Education is perhaps the single issue over which the Mayor of the District has the least power or authority, so the mayoral candidates have talked the most about it, promising to use the “moral authority” of their office to “jawbone” and to “bring people together” to improve the public schools. The other candidates have attacked Kevin Chavous on this issue, claiming that his oversight of public education, as chair of the Council’s Committee on Education and Libraries and Recreation, has been ineffective. Chavous takes credit for holding over forty hearings of his Committee. (See education position papers by BrazilChavous, Evans, and Williams.)

Crime and public safety has caused little disagreement — all of the candidates agree that policing should be improved and more police officers should be put on patrol; all of them support the newly appointed Chief of Police, Charles Ramsey; and all of them say that as mayor they will make the citizens safer. Jack Evans, who chairs the Council’s Committee on the Judiciary that oversees the Metropolitan Police Department, has been attacked by the other candidates for his ineffective oversight and for his support of disgraced former police chief Larry Soulsby and support of the secretive management “reforms” of the Police Department designed by the consulting firm Booz, Allen & Hamilton. Evans takes credit for the Mayor’s and Control Board’s appointment of Chief Ramsey and for the fall in crime statistics. (See Evans’s position papers on public safety.)

City services. All of the candidates say that city services are disgraceful and need to be improved; none of them has issued a plan to reform the Department of Public Works, which is the single agency that touches the lives of most citizens. Harold Brazil, who chairs the Council’s Committee on Consumer and Regulatory Affairs, takes credit for an umbrella regulatory reform bill that he claims will dramatically improve the services of the Department of Consumer and Regulatory Affairs. Brazil’s critics say that many of these "reforms" simply eliminate necessary business regulations, rather than streamlining and improving the services of the Department.

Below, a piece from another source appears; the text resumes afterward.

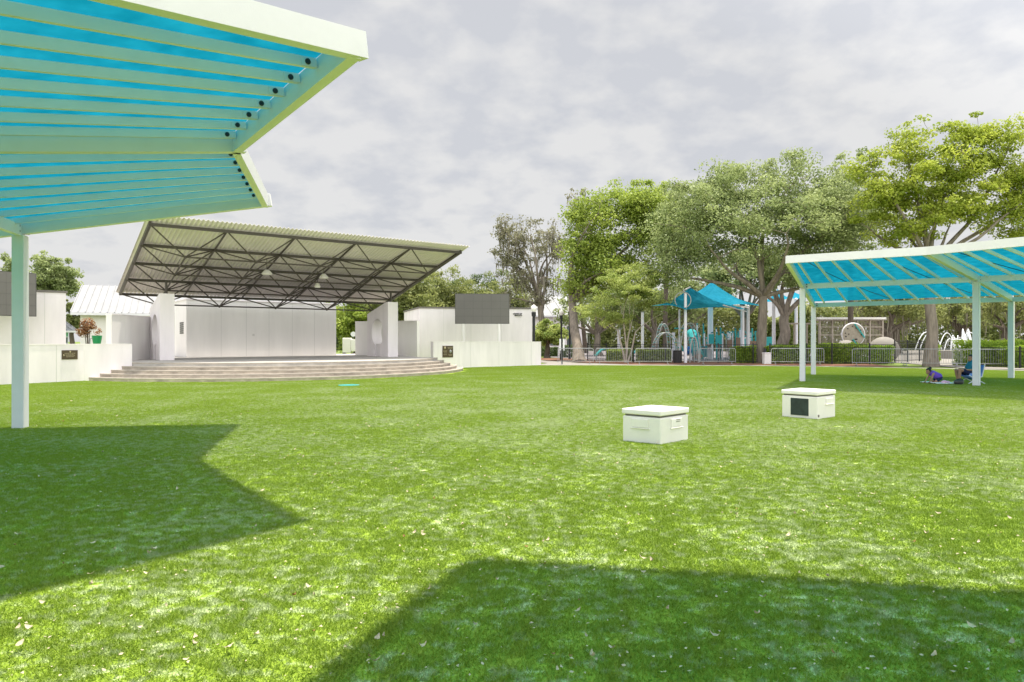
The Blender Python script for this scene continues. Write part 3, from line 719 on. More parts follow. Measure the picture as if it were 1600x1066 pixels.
# ------------------------------------------------------------------ fallen leaves
def leaf_mesh(seed, L, Wd, curl):
    bm = BM(); rnd = random.Random(seed); n = 5; rows = []
    for k in range(n+1):
        t = k/n; x = (t-.5)*L; w = Wd*math.sin(math.pi*min(1, t*.93+.05))**.8; z = curl*(t-.5)**2*L*3+.010
        rows.append([bm.verts.new((x, -w, z+w*rnd.uniform(.1, .6))), bm.verts.new((x, 0, z)), bm.verts.new((x, w, z+w*rnd.uniform(.1, .7)))])
    for a, b in zip(rows, rows[1:]):
        for k in (0, 1): bm.faces.new((a[k], a[k+1], b[k+1], b[k]))
    me = bpy.data.meshes.new('leaf'); bm.to_mesh(me); bm.free(); return me
lm = [leaf_mesh(1, .060, .016, .5), leaf_mesh(2, .045, .014, .9), leaf_mesh(3, .075, .017, .35), leaf_mesh(4, .04, .012, .6)]
for i, m_ in enumerate(lm): m_.materials.append(M['dry_red'] if i == 3 else M['dry'])
rnd = random.Random(11)
for k in range(360):
    u = rnd.random()**1.3; Y = 3.25+u*17; X = rnd.uniform(-.76, .76)*Y; w = rnd.random()
    i = 3 if w < .16 else rnd.choice((0, 1, 2))
    o = bpy.data.objects.new('fallen_leaf', lm[i]); COL.objects.link(o)
    o.location = (X, Y, .032); o.rotation_euler = (rnd.uniform(-.4, .4), rnd.uniform(-.4, .4), rnd.uniform(0, 6.28)); s = rnd.uniform(.42, .9); o.scale = (s, s, s)
    if i == 3: tag(o, 'small rust brown dry leaf lying on the turf', 'leaf', 'rust brown leaves fallen on the turf')
    else: tag(o, 'small curled pale tan dry leaf lying on the turf', 'leaf', 'pale dry leaves fallen on the turf')

rg = np.random.default_rng(21); nf = 2600; yy = 3.2+rg.random(nf)**1.25*24; xx = rg.uniform(-.78, .78, nf)*yy
fl = np.stack([xx, yy, np.full(nf, .033)], 1); keep = np.array([not (q[1] > 21 and q[0] < -9) for q in fl]); fl = fl[keep]
# ------------------------------------------------------------------ trees
def leaf_cloud(name, P, nrm, size, tint, aspect=.62, seed=0):
    rg = np.random.default_rng(seed); n = len(P)
    a = rg.normal(size=(n, 3)); a -= nrm*(a*nrm).sum(1)[:, None]; a /= np.linalg.norm(a, axis=1)[:, None]+1e-9
    b = np.cross(nrm, a); s = (size*rg.uniform(.6, 1.35, n))[:, None]
    bend = nrm*s*rg.uniform(-.25, .25, n)[:, None]
    vs = np.stack([P-a*s*.5, P+b*s*.5*aspect+bend, P+a*s*.5, P-b*s*.5*aspect+bend], 1).reshape(-1, 3).astype(np.float32)
    me = bpy.data.meshes.new(name)
    me.vertices.add(4*n); me.vertices.foreach_set('co', vs.ravel())
    me.loops.add(4*n); me.loops.foreach_set('vertex_index', np.arange(4*n, dtype=np.int32))
    me.polygons.add(n); me.polygons.foreach_set('loop_start', np.arange(0, 4*n, 4, dtype=np.int32))
    at = me.attributes.new('tint', 'FLOAT', 'FACE'); at.data.foreach_set('value', np.clip(tint, 0, 1).astype(np.float32))
    me.update(calc_edges=True); return me
def unit(rg, n):
    v = rg.normal(size=(n, 3)); return v/np.linalg.norm(v, axis=1)[:, None]
nn = unit(rg, len(fl))*.35+np.array([0, 0, 1.0])
tag(link('leaf_litter', leaf_cloud('leaf_litter', fl, nn/np.linalg.norm(nn, axis=1)[:, None], .021, rg.random(len(fl)), seed=5), M['dry']), 'scattered small pale flecks of leaf litter on the turf', 'leaf litter', kind='stuff')

def tree(label, base, fork, Y, envs, lm_, bark, nsub, sr, nleaf, leaf, tr, seed, name='tree', cat='tree', group=None, nlimb=7, stems=None, dz=.8, moss=None, shell=.45, flat=.7, extra_limbs=0.0, lobe=1.0):
    rg = np.random.default_rng(seed); rnd = random.Random(seed)
    b = Vector(base); f = Vector(fork)
    t = thing(name, label, cat, b, 0, group)
    E = [(px(x, y, Y), rx/F*Y, ry/F*Y) for x, y, rx, ry in envs]; wts = np.array([e[1]*e[2] for e in E]); wts = wts/wts.sum()
    subs = []; tufts = []
    for i in rg.choice(len(E), nsub, p=wts):
        c, rx, rz = E[i]; u = unit(rg, 1)[0]*rg.random()**shell
        subs.append(Vector((c.x+u[0]*rx, c.y+u[1]*max(rx, rz)*dz, c.z+u[2]*rz)))
    for i in rg.choice(len(E), nsub//4, p=wts):
        c, rx, rz = E[i]; u = unit(rg, 1)[0]; u[2] = abs(u[2])*.9+.1*u[2]; k = rg.uniform(1.0, 1.22)
        tufts.append(Vector((c.x+u[0]*rx*k, c.y+u[1]*max(rx, rz)*dz*k, c.z+u[2]*rz*k)))
    # limbs
    bm = BM(); nodes = []
    def limb(p, q, r0, r1, sag=.12, n=6, sides=7):
        d = q-p; L = d.length; side = Vector((rnd.uniform(-1, 1), rnd.uniform(-1, 1), rnd.uniform(-.2, 1)))*L*sag; pts, rr = [], []
        for k in range(n+1):
            s = k/n; w = mnoise.noise_vector(Vector((p.x+s*3, p.y, p.z+seed)))*L*.03
            pts.append(p+d*s+side*math.sin(math.pi*s)+(w if 0 < k < n else Vector((0, 0, 0)))); rr.append(r0+(r1-r0)*s**.8)
        tube(bm, pts, rr, sides, cap=True)
        return list(zip(pts, rr))
    starts = []
    if stems:
        for s in stems:
            nodes += limb(b+Vector((rnd.uniform(-.1, .1), rnd.uniform(-.1, .1), -.05)), Vector(s), tr, tr*.55, .06); starts.append(Vector(s))
    else:
        pts, rr = [], []
        for k in range(9):
            s = k/8; w = mnoise.noise_vector(Vector((seed*3.1, s*2.5, b.x)))*tr*.5*(1 if 0 < k < 8 else 0)
            pts.append(b.lerp(f, s)+Vector((w.x, w.y, 0))-Vector((0, 0, .1 if k == 0 else 0))); rr.append(tr*(1+.45*max(0, 1-s*6))*(1-.28*s))
        tube(bm, pts, rr, 12); nodes += list(zip(pts, rr))[5:]; starts = [f]
    main = [max(subs, key=lambda p: p.z)]
    while len(main) < min(nlimb, len(subs)):
        main.append(max(subs, key=lambda p: min((p-q).length for q in main)))
    for q in main:
        s0 = min(starts, key=lambda s: (s-q).length)
        nodes += limb(s0-Vector((0, 0, .05)), s0.lerp(q, .86), tr*.5, tr*.10, .13, 8)
    for q in subs+tufts:
        if rnd.random() > .75+extra_limbs: continue
        p, r = min(nodes, key=lambda n_: (n_[0]-q).length+max(0, n_[0].z-q.z)*.6)
        nodes += limb(p, q, min(r*.7, tr*.22), tr*.035, .10, 4, 5)
    obj('trunk', bm, bark, t, True, True)
    # crown
    Ps, Ns, Ts = [], [], []
    for ci, c in enumerate(subs+tufts):
        tf = ci >= len(subs)
        n = int(nleaf*rg.uniform(.5, 1.4)*(.35 if tf else 1)); u = unit(rg, n); rad = sr*lobe*rg.uniform(.55, 1.35)*(.55 if tf else 1)
        p = u*(rg.random(n)**.42)[:, None]*rad*np.array([1.15, 1.15, flat]); Ps.append(p+np.array(c))
        nn = u*.5+unit(rg, n)*.7+np.array([0, 0, .45]); Ns.append(nn/np.linalg.norm(nn, axis=1)[:, None])
        Ts.append(np.clip(rg.normal(.5, .17)+rg.normal(0, .13, n), 0, 1))
    Ps, Ns, Ts = np.concatenate(Ps), np.concatenate(Ns), np.concatenate(Ts)
    link('crown', leaf_cloud('crown', Ps, Ns, leaf, Ts, seed=seed), lm_, t, True)
    if moss:
        nm, ln = moss; ids = rg.integers(0, len(nodes), nm); P = []; Nn = []
        bmm = BM()
        for i in ids:
            p, r = nodes[i]; p = p+Vector((rnd.uniform(-.5, .5), rnd.uniform(-.5, .5), 0)); L = ln*rnd.uniform(.3, 1.3); a = rnd.uniform(0, 6.28); w = rnd.uniform(.04, .16)
            k0 = None
            for s in range(5):
                q = p+Vector((rnd.uniform(-.06, .06), rnd.uniform(-.06, .06), -L*s/4)); ww = w*(1-.8*s/4)*rnd.uniform(.6, 1.2)
                e = (bmm.verts.new(q+Vector((math.cos(a)*ww, math.sin(a)*ww, 0))), bmm.verts.new(q-Vector((math.cos(a)*ww, math.sin(a)*ww, 0))))
                if k0: bmm.faces.new((k0[0], k0[1], e[1], e[0]))
                k0 = e
        obj('hanging_moss', bmm, M['moss'], t, True)['kind'] = 'stuff'
    return t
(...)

Neighborhood and economic development. All of the candidates say that they want to improve the economic conditions of the neighborhoods, but Kevin Chavous has made neighborhood economic development central to his campaign even though he is criticized by residents of his ward, Ward 7, for failing to deliver needed developments. The other candidates have cast Jack Evans and Anthony Williams, because of their support for the expensive, controversial, downtown convention center, as being interested primarily in expensive, large-scale downtown projects, rather than in neighborhoods. (See the economic development position paper by Chavous and an attack on Chavous’s development record in Ward 7 by the Ward 7 Ad Hoc Committee, which is supporting Williams.)

The future of city government. Unsurprisingly, all of the mayoral candidates support a strong mayor form of government, rather than a city manager. All of them claim that they will create Congressional confidence in the city’s government — and any mayor who is not Marion Barry will have a honeymoon period with Congress — but Anthony Williams has claimed that his work as Chief Financial Officer will give him credibility with Congress and the Control Board that other candidates wouldn’t have.

In addition, the candidates have talked about three issues that seem to be of less interest to the public. First, Jack Evans and Harold Brazil have attempted to attack Anthony Williams because of his support for a gross receipts tax to replace several other business taxes. The public is unmoved by this issue, and it did not prevent even the Greater Washington Board of Trade, the leading association of large businesses, from endorsing Williams. (See materials on the gross receipt tax from Evans and Williams.) Second, all of the other candidates have attacked Williams as being a carpetbagger, who has lived in the District for only a few years. Candidates have frequently bragged of being native-born Washingtonians, or longtime residents, but that has never been an issue that has swayed many votes. Third, the other candidates have criticized Williams for being a "creature of the Control Board" or of Congress, for having been the appointed Chief Financial Officer. Again, this issue seems to have little resonance — District voters have been much less hostile to Congress and the Control Board than the District’s elected officials have been.